If F is a field, A is an F-algebra with fraction field K, L is a field, g : A →ₐ[F] L lifts to f : K →ₐ[F] L, s is a set such that the image of g is the subalgebra generated by s, then the image of f is the intermediate field generated by s. Note: this does not require IsScalarTower F A K.

theorem IsFractionRing.liftAlgHom_fieldRange {F : Type u_1} {A : Type u_2} {K : Type u_3} {L : Type u_4} [Field F] [CommRing A] [Algebra F A] [Field K] [Algebra F K] [Algebra A K] [IsFractionRing A K] [Field L] [Algebra F L] {g : A →ₐ[F] L} [IsScalarTower F A K] (hg : Function.Injective ⇑g) : (IsFractionRing.liftAlgHom hg).fieldRange = IntermediateField.adjoin F ↑g.range

The image of IsFractionRing.liftAlgHom is the intermediate field generated by the image of the algebra hom.

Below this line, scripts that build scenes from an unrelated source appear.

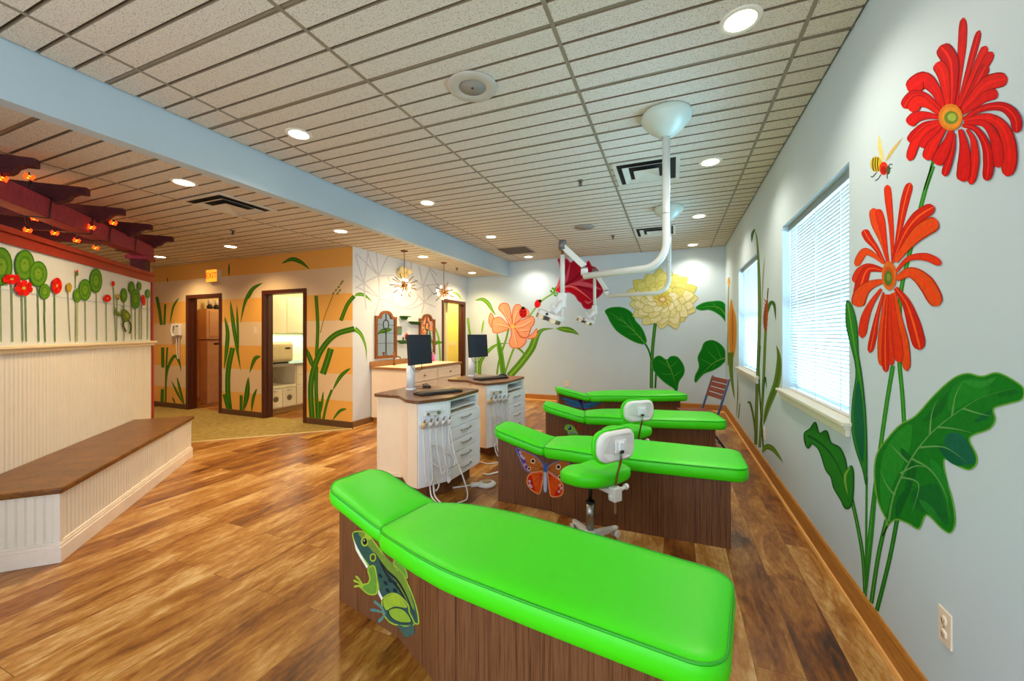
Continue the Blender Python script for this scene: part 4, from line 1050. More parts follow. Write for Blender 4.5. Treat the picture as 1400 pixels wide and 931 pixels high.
# phone with coiled cord
o5 = on_y(YD)(244, 451)
t = thing('wall_phone', 'white wall phone with a hanging cord left of the first doorway', 'telephone', (o5.x, YD, o5.z-.02), 0)
B(M_WPLAS).box(-.02, .12, -.06, 0, -.09, .13).build('phone_base', t, bevel=.01)
b = B(M_WPLAS); b.tube(spline([(-.06, -.05, .12), (-.07, -.075, .06), (-.07, -.075, -.03), (-.06, -.05, -.10)], 5), [.03]*3+[.018]*10+[.03]*3, 10); b.build('handset', t)
B(mat('phone_label', (40, 36, 90), .4)).box(.03, .10, -.062, -.06, .08, .10).build('display', t)
b = B(M_WPLAS); b.box(-.12, -.02, -.03, 0, -.13, .14); b.build('wall_cradle', t, bevel=.008)
b = B(M_HOSE); b.tube(spline([(-.01, -.03, -.09), (.0, -.03, -.32), (.02, -.03, -.50), (.06, -.03, -.52), (.08, -.03, -.42), (.07, -.03, -.09)], 8), .007, 6); b.build('cord', t)
# exit sign
o6 = on_y(YD-.08)(289, 377)
t = thing('exit_sign', 'lit orange EXIT sign above the first doorway', 'exit sign', (o6.x, YD, o6.z), 0)
B(mat('exit_housing', (206, 190, 150), .5)).box(-.155, .155, -.08, 0, -.115, .115).build('housing', t, bevel=.006)
B(mat('exit_face', (255, 150, 50), .5, var=0, emit=(255, 140, 30), es=1.6)).box(-.145, .145, -.083, -.08, -.105, .105).build('lit_face', t)
def text_mesh(s, size, m, name, parent, M, ext=.001):
    c = bpy.data.curves.new('txt', 'FONT'); c.body = s; c.size = size; c.extrude = ext; c.align_x = 'CENTER'; c.align_y = 'CENTER'
    o = bpy.data.objects.new('txt', c); COL.objects.link(o); dg = bpy.context.evaluated_depsgraph_get(); me = bpy.data.meshes.new_from_object(o.evaluated_get(dg)); bpy.data.objects.remove(o)
    me.transform(M); me.materials.clear(); me.materials.append(m); q = bpy.data.objects.new(name, me); COL.objects.link(q); q.parent = parent; return q
text_mesh('EXIT', .15, mat('exit_letters', (230, 60, 20), .5, var=0, emit=(240, 50, 16), es=1.4), 'lettering', t, Tr(0, -.085, 0) @ Matrix.Rotation(PI/2, 4, 'X'))

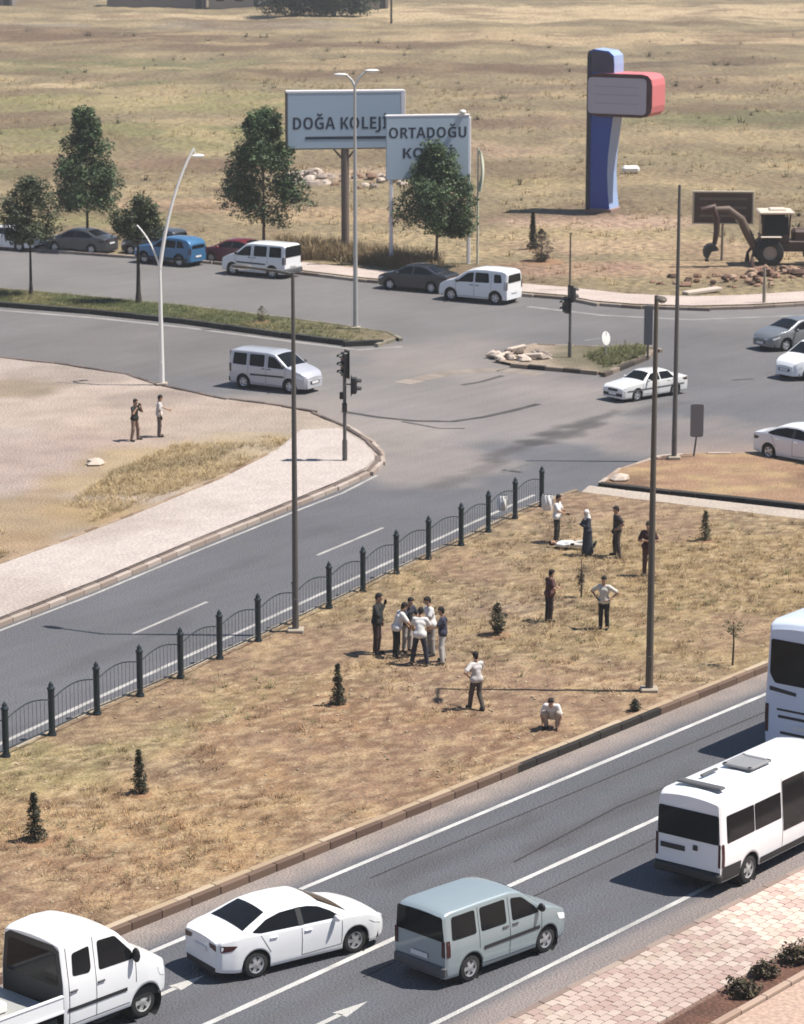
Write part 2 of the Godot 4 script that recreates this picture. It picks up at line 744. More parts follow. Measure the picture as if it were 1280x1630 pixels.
func wheel(v: Node3D, s: Dictionary, x: float, sg: float, wide := 0.2) -> void:
	var r: float = s.wr
	var z: float = (side_z(s, x + s.arch + 0.02, s.wr + 0.05) - wide * 0.5 - 0.015) * sg
	var b := MB.new()
	var w := wide * 0.5
	b.lathe([[r * 0.62, -w], [r * 0.9, -w], [r * 0.98, -w * 0.75], [r, -w * 0.4], [r, w * 0.4], [r * 0.98, w * 0.75], [r * 0.9, w], [r * 0.62, w]], 24)
	var o := obj("wheel", b, M.rubber, v)
	o.position = Vector3(x, r, z)
	o.rotation.x = PI / 2 * sg
	var c := MB.new()
	c.lathe([[r * 0.66, w * 0.98], [r * 0.62, w * 1.0], [r * 0.56, w * 0.75], [r * 0.3, w * 0.85], [r * 0.14, w * 1.0], [0.0, w * 1.02]], 20)
	obj("rim", c, M[s.get("rim", "alloy")], o)
	var g := MB.new()
	for k in 5:
		var a := TAU * k / 5
		var d := Vector3(cos(a), 0, sin(a))
		var e := Vector3(-d.z, 0, d.x)
		g.tri(d * r * 0.25 + Vector3(0, w * 0.93, 0), d * r * 0.52 + e * r * 0.17 + Vector3(0, w * 0.84, 0), d * r * 0.52 - e * r * 0.17 + Vector3(0, w * 0.84, 0), Vector3.UP)
	obj("rim_gap", g, M.black_plastic, o)


func seam(s: Dictionary, v: Node3D, sg: float, x0: float, y0: float, x1: float, y1: float, wd := 0.014) -> void:
	var d := Vector2(x1 - x0, y1 - y0).normalized()
	var e := Vector2(-d.y, d.x) * wd * 0.5
	obj("door_seam", side_panel(s, PackedVector2Array([Vector2(x0, y0) + e, Vector2(x1, y1) + e, Vector2(x1, y1) - e, Vector2(x0, y0) - e]), 0.004, sg), M.black_plastic, v)


func vehicle(s: Dictionary, called: String, label: String, category: String, at: Vector3, heading: float, pm: String, size := 1.0) -> Node3D:
	var root := thing(called, label, category, at, heading - 90.0)
	var v := root
	var shift: float = -(s.axles[0] + s.axles[-1]) * 0.5
	obj("body", body(s), M[pm], v)
	var u := MB.new()
	u.box(Vector3(s.L * 0.5, s.sill + 0.14, 0), Vector3(s.L - 0.5, 0.26, half_w(s, s.L * 0.5) * 2.0 - 0.26), 0.03)
	for a in s.axles:
		for sg in [-1.0, 1.0]:
			u.t = Transform3D(Basis(Vector3.RIGHT, PI / 2 * sg), Vector3(a, s.wr, sg * (half_w(s, a) - 0.05)))
			u.lathe([[s.arch + 0.005, 0.0], [s.arch + 0.005, -0.4], [0.0, -0.42]], 22)
	u.t = Transform3D()
	obj("underbody", u, M.black_plastic, v)
	for a in s.axles:
		for sg in [-1.0, 1.0]:
			wheel(v, s, a, sg, s.get("tyre_wide", 0.2))
	for sg in [-1.0, 1.0]:
		for w in s.get("windows", []):
			obj("side_window", side_panel(s, rounded(pts(w), s.get("round", 0.05)), 0.007, sg), M.glass, v)
		for w in s.get("seams", []):
			seam(s, v, sg, w[0], w[1], w[2], w[3])
		for w in s.get("mouldings", []):
			obj("side_moulding", side_panel(s, pts(w), 0.012, sg), M[s.get("moulding_mat", "black_plastic")], v)
		for w in s.get("handles", []):
			var hb := MB.new()
			hb.box(Vector3(w[0], w[1], (side_z(s, w[0], w[1]) + 0.012) * sg), Vector3(0.2, 0.035, 0.04), 0.012)
			obj("door_handle", hb, M[s.get("handle_mat", pm)], v)
		for w in s.get("headlights", []):
			var hl := obj("headlight", side_panel(s, rounded(pts(w[0]), 0.05), 0.008, sg), M.lamp_glass, v)
			var e := PackedVector2Array()
			for q in pts(w[1]):
				e.append(Vector2(q.x * sg, q.y))
			obj("lens", end_panel(e, s.L + 0.006, 1.0, w[2]), M.lamp_glass, hl)
		for w in s.get("taillights", []):
			var tl := obj("tail_light", side_panel(s, rounded(pts(w[0]), 0.03), 0.008, sg), M[s.get("tail_mat", "red_lens")], v)
			var e := PackedVector2Array()
			for q in pts(w[1]):
				e.append(Vector2(q.x * sg, q.y))
			obj("lens", end_panel(e, -0.008, -1.0), M[s.get("tail_mat", "red_lens")], tl)
		if s.has("mirror"):
			var mb := MB.new()
			var mx: float = s.mirror[0]
			var my: float = s.mirror[1]
			mb.ball(Vector3(mx, my, (side_z(s, mx, my) + 0.12) * sg), Vector3(0.06, s.mirror[2], 0.11), 8, 12)
			mb.box(Vector3(mx, my - 0.05, (side_z(s, mx, my) + 0.03) * sg), Vector3(0.05, 0.04, 0.1), 0.01)
			obj("wing_mirror", mb, M[s.get("mirror_mat", pm)], v)
	if s.has("screen"):
		obj("windscreen", top_panel(s, s.screen[0], s.screen[1], 0.93, 0.008), M.glass, v)
	if s.has("rear_screen"):
		obj("rear_window", top_panel(s, s.rear_screen[0], s.rear_screen[1], s.rear_screen[2], 0.008), M.glass, v)
	for w in s.get("rear_glass", []):
		obj("rear_window", end_panel(rounded(pts(w), 0.06), -0.012, -1.0), M.glass, v)
	for w in s.get("rear_black", []):
		obj("rear_trim", end_panel(pts(w), -0.006, -1.0), M.black_plastic, v)
	for w in s.get("front_black", []):
		obj("grille", end_panel(rounded(pts(w), 0.04), s.L + 0.007, 1.0), M.black_plastic, v)
	for w in s.get("bumpers", []):
		var bb := MB.new()
		bb.box(Vector3(w[0], w[1], 0), Vector3(w[2], w[3], w[4]), 0.05)
		obj("bumper", bb, M[w[5]], v)
	if s.has("plate"):
		obj("number_plate", end_panel(pts([-0.26, s.plate - 0.055, 0.26, s.plate - 0.055, 0.26, s.plate + 0.055, -0.26, s.plate + 0.055]), -0.03, -1.0), M.plate_white, v)
	if s.has("plate_front"):
		obj("number_plate", end_panel(pts([-0.26, s.plate_front - 0.055, 0.26, s.plate_front - 0.055, 0.26, s.plate_front + 0.055, -0.26, s.plate_front + 0.055]), s.L + 0.03, 1.0), M.plate_white, v)
	for c in v.get_children():
		(c as Node3D).position.x += shift
	root.scale = Vector3.ONE * size
	return root


func spec_sedan() -> Dictionary:
	return {"L": 4.55, "sill": 0.2, "tumble": 0.52, "crown": 0.05, "wr": 0.315, "arch": 0.37, "axles": [0.93, 3.6],
		"top": [[0, 0.98], [0.06, 1.03], [0.5, 1.1], [0.62, 1.12], [1.35, 1.43], [1.75, 1.485], [2.2, 1.49], [2.65, 1.45], [3.45, 1.06], [3.9, 0.97], [4.3, 0.84], [4.5, 0.7], [4.55, 0.6]],
		"belt": [[0, 0.9], [0.1, 0.95], [0.6, 1.02], [1.4, 0.98], [3.3, 0.93], [3.9, 0.88], [4.35, 0.74], [4.55, 0.52]],
		"plan": [[0, 0.68], [0.08, 0.78], [0.4, 0.87], [1.0, 0.9], [3.6, 0.9], [4.1, 0.86], [4.4, 0.74], [4.55, 0.55]],
		"windows": [[0.83, 1.08, 1.05, 1.03, 2.1, 1.0, 2.1, 1.36, 1.65, 1.35, 1.25, 1.27], [2.16, 1.0, 3.2, 0.98, 2.95, 1.15, 2.66, 1.29, 2.4, 1.345, 2.16, 1.36]],
		"seams": [[2.13, 0.98, 2.13, 0.3], [3.22, 0.96, 3.2, 0.35], [1.3, 0.55, 1.05, 0.98], [2.13, 0.3, 3.2, 0.33]],
		"mouldings": [[2.06, 1.0, 2.2, 1.0, 2.2, 1.365, 2.06, 1.365]], "handles": [[2.3, 0.86], [1.38, 0.88]], "screen": [2.72, 3.4], "rear_screen": [0.68, 1.32, 0.86],
		"headlights": [[[3.95, 0.76, 4.38, 0.66, 4.36, 0.57, 4.1, 0.66], [0.3, 0.6, 0.52, 0.6, 0.52, 0.66, 0.36, 0.66], -0.3]],
		"taillights": [[[0.06, 0.9, 0.45, 0.86, 0.32, 0.76, 0.06, 0.74], [0.36, 0.9, 0.66, 0.9, 0.66, 0.76, 0.4, 0.8]]], "tail_mat": "dark_lens",
		"front_black": [[-0.34, 0.38, 0.34, 0.38, 0.4, 0.5, -0.4, 0.5]], "mirror": [3.02, 1.0, 0.08],
		"rear_black": [[-0.6, 0.22, 0.6, 0.22, 0.62, 0.36, -0.62, 0.36]], "plate": 0.7, "plate_front": 0.42,
		"lift": [[0, 0.08], [0.4, 0.02], [0.8, 0.0], [4.0, 0.0], [4.55, 0.06]]}


func spec_boxy_sedan() -> Dictionary:
	var s := spec_sedan()
	s.top = [[0, 0.94], [0.06, 0.98], [0.75, 1.0], [0.85, 1.02], [1.25, 1.36], [1.5, 1.41], [2.3, 1.42], [2.55, 1.38], [3.15, 0.99], [3.9, 0.9], [4.3, 0.84], [4.5, 0.78], [4.55, 0.7]]
	s.belt = [[0, 0.88], [0.1, 0.92], [1.0, 0.93], [3.2, 0.9], [4.3, 0.8], [4.55, 0.64]]
	s.plan = [[0, 0.74], [0.08, 0.8], [0.4, 0.83], [3.9, 0.83], [4.4, 0.8], [4.55, 0.72]]
	s.windows = [[1.02, 0.96, 1.95, 0.95, 1.95, 1.31, 1.32, 1.3], [2.02, 0.95, 3.0, 0.94, 2.55, 1.28, 2.02, 1.31]]
	s.screen = [2.6, 3.12]
	s.rear_screen = [0.88, 1.24, 0.88]
	s.headlights = [[[4.38, 0.74, 4.5, 0.72, 4.5, 0.58, 4.38, 0.58], [0.36, 0.56, 0.68, 0.56, 0.68, 0.68, 0.36, 0.68], 0.0]]
	s.front_black = [[-0.34, 0.55, 0.34, 0.55, 0.34, 0.67, -0.34, 0.67], [-0.66, 0.3, 0.66, 0.3, 0.66, 0.46, -0.66, 0.46]]
	s.mouldings = [[0.3, 0.56, 4.3, 0.54, 4.3, 0.6, 0.3, 0.62]]
	s.moulding_mat = "grey_plastic"
	s.mirror = [2.9, 0.99, 0.07]
	s.erase("lift")
	return s


func spec_van() -> Dictionary:   # tall five-door people carrier with a short sloping bonnet
	return {"L": 4.12, "sill": 0.24, "tumble": 0.17, "crown": 0.045, "wr": 0.315, "arch": 0.38, "tail_mat": "dark_lens", "axles": [0.78, 3.28],
		"top": [[0, 1.66], [0.05, 1.74], [0.25, 1.78], [1.2, 1.79], [2.1, 1.78], [2.45, 1.72], [3.15, 1.2], [3.5, 1.1], [3.85, 0.98], [4.04, 0.86], [4.12, 0.72]],
		"belt": [[0, 1.06], [2.6, 1.04], [3.15, 1.04], [3.6, 0.98], [3.95, 0.84], [4.12, 0.62]],
		"plan": [[0, 0.80], [0.06, 0.84], [0.4, 0.865], [3.2, 0.865], [3.7, 0.83], [3.98, 0.74], [4.12, 0.6]],
		"windows": [[0.2, 1.1, 0.96, 1.09, 0.96, 1.62, 0.24, 1.62], [1.12, 1.09, 1.93, 1.08, 1.93, 1.62, 1.12, 1.62], [2.12, 1.08, 3.0, 1.07, 2.86, 1.24, 2.48, 1.54, 2.12, 1.6]],
		"seams": [[1.05, 1.65, 1.05, 0.72], [2.03, 1.65, 2.03, 0.32], [3.08, 1.08, 3.05, 0.4], [2.03, 0.32, 3.0, 0.32], [1.15, 0.5, 1.15, 0.34], [1.1, 0.34, 2.0, 0.32]],
		"handles": [[2.2, 1.0], [1.88, 1.0]], "handle_mat": "black_plastic", "screen": [2.5, 3.16],
		"rear_glass": [[-0.74, 1.1, 0.74, 1.1, 0.7, 1.66, -0.7, 1.66]],
		"taillights": [[[0.03, 1.12, 0.13, 1.12, 0.13, 0.74, 0.03, 0.74], [0.68, 1.12, 0.79, 1.12, 0.79, 0.74, 0.68, 0.74]]],
		"headlights": [[[3.6, 0.9, 3.95, 0.79, 3.97, 0.64, 3.68, 0.72], [0.32, 0.62, 0.58, 0.62, 0.58, 0.74, 0.36, 0.74], -0.4]],
		"front_black": [[-0.36, 0.42, 0.36, 0.42, 0.36, 0.56, -0.36, 0.56]],
		"mouldings": [[1.18, 0.66, 3.0, 0.68, 3.0, 0.76, 1.18, 0.74]],
		"bumpers": [[0.06, 0.4, 0.26, 0.26, 1.6, "grey_plastic"]],
		"mirror": [2.98, 1.2, 0.1], "mirror_mat": "black_plastic", "plate": 0.66, "plate_front": 0.5, "round": 0.06}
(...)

theorem IsFractionRing.liftAlgHom_fieldRange_eq_of_range_eq {F : Type u_1} {A : Type u_2} {K : Type u_3} {L : Type u_4} [Field F] [CommRing A] [Algebra F A] [Field K] [Algebra F K] [Algebra A K] [IsFractionRing A K] [Field L] [Algebra F L] {g : A →ₐ[F] L} [IsScalarTower F A K] (hg : Function.Injective ⇑g) {s : Set L} (hs : g.range = Algebra.adjoin F s) : (IsFractionRing.liftAlgHom hg).fieldRange = IntermediateField.adjoin F s

The image of IsFractionRing.liftAlgHom is the intermediate field generated by s, if the image of the algebra hom is the subalgebra generated by s.